MIT'deki akademik çalışmaları ve yazdığı kitaplarla öne çıkan Prof. Dr. Daron Acemoğlu, son 10 yılda Türkiye ekonomisindeki tıkanıklığın, verimlilik artışının beklenen düzeyde olmamasından kaynaklandığını savunuyor.
TALAT YESİLOĞLU
tyesil@ekonomist.com.tr
Dünya Bankası da Türkiye'deki firma verimliliği ve ekonomik büyümeye ilişkin bir rapor yayınladı.
'The Turkey Productivity Report' başlıklı çalışma, Türkiye'deki yatırımların verimliliğe etkisini analiz ediyor.
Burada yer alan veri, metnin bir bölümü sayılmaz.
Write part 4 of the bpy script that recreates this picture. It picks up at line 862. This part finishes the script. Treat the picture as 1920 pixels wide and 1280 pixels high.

Özet sunuma bakıldığında, Türkiye'nin kaynaklarını düşük verimliliğe sahip sektörlere harcadığı görülüyor. Türkçesi; verimliliği yükseltecek, nitelikli, katma değeri yüksek sektörlere yeteri kadar yatırım yapılmıyor.
Sonuç sizler için sürpriz mi? Değil… Beton ağırlıklı yatırımların yüksek bir verimlilik sağlayacağını söylemek epey zor olsa gerek. Diğer bir gösterge, ihracatta ileri teknoloji grubu ürünlerin payı. Yaklaşık 20 yıldır ileri teknoloji ürünlerinin ihracattaki payı yüzde 3'ler seviyesinde.
Oysa bu süreçte AR-GE'ye yapılan yatırımların ekonomi içindeki payı -yetersiz olsa da- iki katına çıktı. Yine ihracatla devam edelim. İhraç ettiğimiz ürünlerin ortalama kilogram değeri 1,4 dolara düştü. Oysa beş yıl önce 1,7 dolar seviyesine gelinmişti.
Kg fiyatında yüzde 10'luk bir artış ihracatçı şirketler için 18 milyar dolar ek gelir anlamına geliyor. Ayrıca, ihraç ettiğimiz ürünlerin kg değeri benzer kategorideki ülkelerle kıyaslandığında yüzde 50 altındayız.
Bu yüzden de sizlerle dertleşirken daha çok inovasyon, dijitalleşme, Sanayi 4.0, nitelikli insan kaynağı gibi kavramları sıklıkla dillendiriyorum.
Her sektör öyle midir? Tabii ki değil. Örneğin Türkiye'de yerli ve yabancı ilaç şirketlerinin soyunduğu yeni yatırımlara bakalım. Özlem'in kaleme aldığı kapak haberinde yer verdiğimiz biyolojik ilaçların pazardaki payı 10 yıl öncesinde tek haneliydi, şimdi ise yüzde 20'ler seviyesine geldi.
Siz de biliyorsunuz ki, dünyada AR-GE harcamaları için en büyük bütçeleri ilaç şirketleri ayırıyor. Halen yürütülen AR-GE çalışmalarının yüzde 60'ı biyolojik ilaçlarla ilgili. Sürekli büyüyen bir alandan bahsediyoruz. Dünyada yüzde 20'lerde, Türkiye'deki payı da yüzde 18'e yaklaşıyor.
Geçen yıl Türkiye'nin 31 milyar TL'lik toplam ilaç pazarındaki payı 5,4 milyar TL'ydi. Bu yıl muhtemelen 6,5 milyar TL'yi bulacak. Abdi İbrahim gibi çok sayıda şirket ciddi yatırım bütçelerini bu alana yönlendiriyor. Önümüzdeki dönemde bunun iki sonucunu göreceğimizi düşünüyorum.
Birincisi, katma değeri yüksek ilaç ihracatımız artacak. İkincisi, ithal ettiğimiz biyolojik ilaç bütçesi küçülecek. Dolayısıyla dış ticaret dengesine olumlu katkıda bulunulacak.
Tabii en önemlisi, bu çalışmaları, üretim sürecini nitelikli insan kaynağıyla yapabileceğiz. Son söz, bu kadar büyük yatırımlar için insan kaynağına biraz daha yatırım gerekiyor.
Verimliliği daha çok tartıştığımız bir hafta diliyorum.